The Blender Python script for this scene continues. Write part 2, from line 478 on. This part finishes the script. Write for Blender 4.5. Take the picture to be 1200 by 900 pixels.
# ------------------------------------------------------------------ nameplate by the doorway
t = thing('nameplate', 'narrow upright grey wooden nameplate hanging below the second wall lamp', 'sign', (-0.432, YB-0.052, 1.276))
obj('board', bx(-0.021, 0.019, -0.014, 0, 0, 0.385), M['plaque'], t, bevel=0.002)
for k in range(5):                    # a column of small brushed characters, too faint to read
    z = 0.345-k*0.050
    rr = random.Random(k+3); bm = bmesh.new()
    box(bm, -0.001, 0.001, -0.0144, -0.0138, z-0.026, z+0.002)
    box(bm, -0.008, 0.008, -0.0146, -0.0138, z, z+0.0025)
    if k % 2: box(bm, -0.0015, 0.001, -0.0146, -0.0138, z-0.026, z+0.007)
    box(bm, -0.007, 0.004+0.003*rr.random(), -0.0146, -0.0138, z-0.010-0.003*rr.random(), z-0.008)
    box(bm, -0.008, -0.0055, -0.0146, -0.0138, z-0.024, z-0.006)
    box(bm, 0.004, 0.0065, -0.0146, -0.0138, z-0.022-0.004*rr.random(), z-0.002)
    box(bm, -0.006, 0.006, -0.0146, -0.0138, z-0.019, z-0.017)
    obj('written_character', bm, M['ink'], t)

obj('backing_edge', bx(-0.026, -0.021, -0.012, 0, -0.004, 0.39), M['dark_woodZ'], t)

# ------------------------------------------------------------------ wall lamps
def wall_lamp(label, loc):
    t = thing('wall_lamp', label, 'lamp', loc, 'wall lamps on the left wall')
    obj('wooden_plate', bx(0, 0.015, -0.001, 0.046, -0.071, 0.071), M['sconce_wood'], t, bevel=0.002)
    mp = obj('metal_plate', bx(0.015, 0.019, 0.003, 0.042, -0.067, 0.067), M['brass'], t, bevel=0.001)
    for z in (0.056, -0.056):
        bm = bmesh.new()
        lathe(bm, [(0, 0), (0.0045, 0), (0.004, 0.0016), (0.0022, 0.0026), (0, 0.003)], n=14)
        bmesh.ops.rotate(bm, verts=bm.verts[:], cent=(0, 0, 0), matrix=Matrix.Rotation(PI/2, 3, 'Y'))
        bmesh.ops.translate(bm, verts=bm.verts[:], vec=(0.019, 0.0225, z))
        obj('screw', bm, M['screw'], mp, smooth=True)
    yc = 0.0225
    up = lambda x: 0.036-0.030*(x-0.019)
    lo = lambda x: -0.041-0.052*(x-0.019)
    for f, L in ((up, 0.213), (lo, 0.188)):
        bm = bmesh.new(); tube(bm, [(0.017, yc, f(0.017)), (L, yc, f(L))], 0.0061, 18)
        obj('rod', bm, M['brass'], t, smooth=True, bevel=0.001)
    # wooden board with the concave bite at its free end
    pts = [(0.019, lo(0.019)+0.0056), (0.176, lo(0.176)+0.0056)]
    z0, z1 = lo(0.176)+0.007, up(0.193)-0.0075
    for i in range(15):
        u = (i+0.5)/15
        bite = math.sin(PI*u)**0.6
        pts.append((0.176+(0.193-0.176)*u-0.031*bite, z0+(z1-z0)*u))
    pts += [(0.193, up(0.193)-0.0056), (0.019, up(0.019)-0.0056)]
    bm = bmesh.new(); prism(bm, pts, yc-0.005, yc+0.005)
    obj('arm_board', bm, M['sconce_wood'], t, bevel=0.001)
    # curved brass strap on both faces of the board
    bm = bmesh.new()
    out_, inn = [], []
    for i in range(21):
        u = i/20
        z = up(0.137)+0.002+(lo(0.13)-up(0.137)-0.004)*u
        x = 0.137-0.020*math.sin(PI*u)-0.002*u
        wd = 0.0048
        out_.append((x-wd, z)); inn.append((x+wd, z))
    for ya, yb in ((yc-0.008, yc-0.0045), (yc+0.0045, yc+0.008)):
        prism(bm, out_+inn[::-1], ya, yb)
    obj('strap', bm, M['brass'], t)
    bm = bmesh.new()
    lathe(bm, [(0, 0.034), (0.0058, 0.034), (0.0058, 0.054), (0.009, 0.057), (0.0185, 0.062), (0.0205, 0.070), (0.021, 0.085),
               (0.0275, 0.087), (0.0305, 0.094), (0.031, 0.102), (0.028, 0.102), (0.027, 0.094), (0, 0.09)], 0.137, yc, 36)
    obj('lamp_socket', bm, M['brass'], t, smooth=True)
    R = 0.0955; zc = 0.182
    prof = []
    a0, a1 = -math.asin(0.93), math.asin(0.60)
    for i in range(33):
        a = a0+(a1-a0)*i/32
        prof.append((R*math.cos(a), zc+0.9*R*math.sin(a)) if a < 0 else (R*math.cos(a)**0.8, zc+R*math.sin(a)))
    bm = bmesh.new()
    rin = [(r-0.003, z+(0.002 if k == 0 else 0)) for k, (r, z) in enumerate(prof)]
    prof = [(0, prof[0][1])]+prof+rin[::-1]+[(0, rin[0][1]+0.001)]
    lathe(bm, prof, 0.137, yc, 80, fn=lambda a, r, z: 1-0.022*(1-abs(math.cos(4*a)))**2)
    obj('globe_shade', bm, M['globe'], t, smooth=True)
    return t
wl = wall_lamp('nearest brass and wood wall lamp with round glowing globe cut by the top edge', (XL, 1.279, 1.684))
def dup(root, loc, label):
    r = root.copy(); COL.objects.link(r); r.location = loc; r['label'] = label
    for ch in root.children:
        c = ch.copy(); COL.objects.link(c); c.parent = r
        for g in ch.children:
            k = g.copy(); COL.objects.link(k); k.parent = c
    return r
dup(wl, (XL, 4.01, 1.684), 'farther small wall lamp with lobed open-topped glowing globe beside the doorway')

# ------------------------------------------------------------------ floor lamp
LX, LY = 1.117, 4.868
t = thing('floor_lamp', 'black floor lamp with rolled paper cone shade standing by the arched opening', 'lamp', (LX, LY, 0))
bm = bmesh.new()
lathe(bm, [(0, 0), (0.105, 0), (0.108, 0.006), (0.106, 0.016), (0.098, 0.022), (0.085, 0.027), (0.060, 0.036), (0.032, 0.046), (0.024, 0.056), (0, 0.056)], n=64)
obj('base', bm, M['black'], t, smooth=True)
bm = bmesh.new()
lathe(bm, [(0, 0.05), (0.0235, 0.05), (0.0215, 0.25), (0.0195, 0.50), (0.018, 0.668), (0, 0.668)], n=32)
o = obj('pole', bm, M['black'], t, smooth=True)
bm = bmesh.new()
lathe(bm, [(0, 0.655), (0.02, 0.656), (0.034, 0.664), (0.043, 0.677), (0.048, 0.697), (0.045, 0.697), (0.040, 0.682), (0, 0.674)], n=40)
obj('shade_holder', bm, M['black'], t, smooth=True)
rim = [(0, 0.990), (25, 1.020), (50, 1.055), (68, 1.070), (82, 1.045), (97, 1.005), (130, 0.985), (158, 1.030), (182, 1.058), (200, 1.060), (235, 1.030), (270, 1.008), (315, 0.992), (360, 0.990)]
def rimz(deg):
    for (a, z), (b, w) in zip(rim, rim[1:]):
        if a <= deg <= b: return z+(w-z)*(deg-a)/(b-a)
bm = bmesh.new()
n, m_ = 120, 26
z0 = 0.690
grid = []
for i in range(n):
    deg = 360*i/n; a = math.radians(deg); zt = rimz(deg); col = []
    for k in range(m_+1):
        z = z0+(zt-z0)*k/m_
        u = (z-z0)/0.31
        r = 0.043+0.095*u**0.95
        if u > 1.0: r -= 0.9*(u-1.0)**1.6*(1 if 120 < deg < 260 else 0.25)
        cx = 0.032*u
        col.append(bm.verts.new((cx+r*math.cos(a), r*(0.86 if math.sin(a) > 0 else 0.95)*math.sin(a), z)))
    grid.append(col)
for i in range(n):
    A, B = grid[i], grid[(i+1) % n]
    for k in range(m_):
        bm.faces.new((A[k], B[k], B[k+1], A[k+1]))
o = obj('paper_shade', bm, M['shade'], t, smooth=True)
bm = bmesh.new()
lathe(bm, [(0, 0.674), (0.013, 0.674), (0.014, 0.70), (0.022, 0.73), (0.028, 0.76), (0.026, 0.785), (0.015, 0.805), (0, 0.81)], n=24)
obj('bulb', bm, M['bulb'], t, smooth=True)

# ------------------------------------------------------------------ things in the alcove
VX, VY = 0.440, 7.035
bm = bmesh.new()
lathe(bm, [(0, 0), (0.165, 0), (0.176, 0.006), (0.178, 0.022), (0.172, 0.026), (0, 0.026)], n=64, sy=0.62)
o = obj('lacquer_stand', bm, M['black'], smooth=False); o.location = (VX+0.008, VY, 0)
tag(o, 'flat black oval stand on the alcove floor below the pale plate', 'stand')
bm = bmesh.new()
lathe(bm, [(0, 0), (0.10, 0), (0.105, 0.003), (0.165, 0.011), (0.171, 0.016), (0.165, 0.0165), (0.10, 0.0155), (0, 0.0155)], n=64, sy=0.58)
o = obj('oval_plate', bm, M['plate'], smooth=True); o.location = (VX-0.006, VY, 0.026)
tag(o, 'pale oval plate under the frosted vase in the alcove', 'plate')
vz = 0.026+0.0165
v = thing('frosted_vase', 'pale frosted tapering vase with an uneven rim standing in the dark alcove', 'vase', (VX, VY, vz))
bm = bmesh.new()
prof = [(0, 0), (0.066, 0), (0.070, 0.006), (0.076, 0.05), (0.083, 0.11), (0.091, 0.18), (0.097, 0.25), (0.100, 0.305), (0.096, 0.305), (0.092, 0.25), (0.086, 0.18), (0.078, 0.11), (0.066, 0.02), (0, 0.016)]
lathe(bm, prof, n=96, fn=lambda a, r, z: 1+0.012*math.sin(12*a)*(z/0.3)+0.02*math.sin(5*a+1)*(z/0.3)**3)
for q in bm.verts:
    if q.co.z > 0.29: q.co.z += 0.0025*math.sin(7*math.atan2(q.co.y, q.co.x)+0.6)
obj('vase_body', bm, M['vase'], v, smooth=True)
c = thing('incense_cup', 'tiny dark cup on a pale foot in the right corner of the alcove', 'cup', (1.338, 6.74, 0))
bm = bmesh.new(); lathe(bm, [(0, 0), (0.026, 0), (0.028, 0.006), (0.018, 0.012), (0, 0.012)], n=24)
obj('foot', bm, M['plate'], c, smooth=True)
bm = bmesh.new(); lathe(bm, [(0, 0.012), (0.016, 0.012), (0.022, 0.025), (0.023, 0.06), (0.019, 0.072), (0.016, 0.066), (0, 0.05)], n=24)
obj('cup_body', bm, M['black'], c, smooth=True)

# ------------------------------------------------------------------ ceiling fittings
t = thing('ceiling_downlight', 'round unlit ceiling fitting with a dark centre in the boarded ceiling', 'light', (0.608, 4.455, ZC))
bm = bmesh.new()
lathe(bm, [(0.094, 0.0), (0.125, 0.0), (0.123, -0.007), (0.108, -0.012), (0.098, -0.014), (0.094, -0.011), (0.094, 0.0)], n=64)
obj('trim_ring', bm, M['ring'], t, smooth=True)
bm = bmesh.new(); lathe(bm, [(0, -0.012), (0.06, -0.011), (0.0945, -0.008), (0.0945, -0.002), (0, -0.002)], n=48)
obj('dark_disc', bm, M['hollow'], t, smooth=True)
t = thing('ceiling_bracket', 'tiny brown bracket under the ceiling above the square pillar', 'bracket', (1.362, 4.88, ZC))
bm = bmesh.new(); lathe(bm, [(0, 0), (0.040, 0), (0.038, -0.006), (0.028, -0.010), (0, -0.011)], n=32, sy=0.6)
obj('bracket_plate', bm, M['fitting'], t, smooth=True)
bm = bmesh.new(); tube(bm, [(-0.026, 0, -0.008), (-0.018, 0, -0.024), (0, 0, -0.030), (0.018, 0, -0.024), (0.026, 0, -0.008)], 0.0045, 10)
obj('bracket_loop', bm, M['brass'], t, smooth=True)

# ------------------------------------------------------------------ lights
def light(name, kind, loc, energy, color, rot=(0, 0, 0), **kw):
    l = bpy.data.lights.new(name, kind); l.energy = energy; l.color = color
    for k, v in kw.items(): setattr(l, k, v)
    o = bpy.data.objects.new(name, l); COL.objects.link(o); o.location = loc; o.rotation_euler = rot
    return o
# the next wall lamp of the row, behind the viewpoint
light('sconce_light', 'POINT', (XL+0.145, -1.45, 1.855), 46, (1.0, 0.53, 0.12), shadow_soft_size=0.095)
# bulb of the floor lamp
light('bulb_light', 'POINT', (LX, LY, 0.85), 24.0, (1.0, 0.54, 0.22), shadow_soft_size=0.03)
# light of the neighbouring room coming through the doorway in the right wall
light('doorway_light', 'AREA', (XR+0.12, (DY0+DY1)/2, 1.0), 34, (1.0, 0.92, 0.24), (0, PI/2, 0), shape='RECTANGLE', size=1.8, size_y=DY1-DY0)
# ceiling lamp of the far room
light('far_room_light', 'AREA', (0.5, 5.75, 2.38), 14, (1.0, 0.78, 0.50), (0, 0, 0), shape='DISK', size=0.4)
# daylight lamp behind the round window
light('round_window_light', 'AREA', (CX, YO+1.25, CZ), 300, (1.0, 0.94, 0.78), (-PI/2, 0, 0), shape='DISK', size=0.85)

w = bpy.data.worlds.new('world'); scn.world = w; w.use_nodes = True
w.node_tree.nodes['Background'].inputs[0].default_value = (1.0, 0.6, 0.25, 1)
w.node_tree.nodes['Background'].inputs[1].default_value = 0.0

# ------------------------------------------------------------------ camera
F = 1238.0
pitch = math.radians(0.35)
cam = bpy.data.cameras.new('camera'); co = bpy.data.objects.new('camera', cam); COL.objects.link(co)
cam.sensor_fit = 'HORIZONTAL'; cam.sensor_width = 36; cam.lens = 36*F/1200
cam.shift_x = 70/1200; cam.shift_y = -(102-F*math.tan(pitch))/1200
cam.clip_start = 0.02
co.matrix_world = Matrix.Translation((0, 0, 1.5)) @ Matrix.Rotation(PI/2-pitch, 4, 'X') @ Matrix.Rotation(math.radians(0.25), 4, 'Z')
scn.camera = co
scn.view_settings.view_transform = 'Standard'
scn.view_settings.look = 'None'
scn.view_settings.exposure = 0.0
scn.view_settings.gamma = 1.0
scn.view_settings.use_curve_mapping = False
+-------+
THE EXERCISE:
Write out exactly the lines from the start of the material through the line with "0.39), M['dark_woodZ'], t)". No other output is expected.

RESULT OF THE TASK:
The Blender Python script for this scene continues. Write part 2, from line 478 on. This part finishes the script. Write for Blender 4.5. Take the picture to be 1200 by 900 pixels.
# ------------------------------------------------------------------ nameplate by the doorway
t = thing('nameplate', 'narrow upright grey wooden nameplate hanging below the second wall lamp', 'sign', (-0.432, YB-0.052, 1.276))
obj('board', bx(-0.021, 0.019, -0.014, 0, 0, 0.385), M['plaque'], t, bevel=0.002)
for k in range(5):                    # a column of small brushed characters, too faint to read
    z = 0.345-k*0.050
    rr = random.Random(k+3); bm = bmesh.new()
    box(bm, -0.001, 0.001, -0.0144, -0.0138, z-0.026, z+0.002)
    box(bm, -0.008, 0.008, -0.0146, -0.0138, z, z+0.0025)
    if k % 2: box(bm, -0.0015, 0.001, -0.0146, -0.0138, z-0.026, z+0.007)
    box(bm, -0.007, 0.004+0.003*rr.random(), -0.0146, -0.0138, z-0.010-0.003*rr.random(), z-0.008)
    box(bm, -0.008, -0.0055, -0.0146, -0.0138, z-0.024, z-0.006)
    box(bm, 0.004, 0.0065, -0.0146, -0.0138, z-0.022-0.004*rr.random(), z-0.002)
    box(bm, -0.006, 0.006, -0.0146, -0.0138, z-0.019, z-0.017)
    obj('written_character', bm, M['ink'], t)

obj('backing_edge', bx(-0.026, -0.021, -0.012, 0, -0.004, 0.39), M['dark_woodZ'], t)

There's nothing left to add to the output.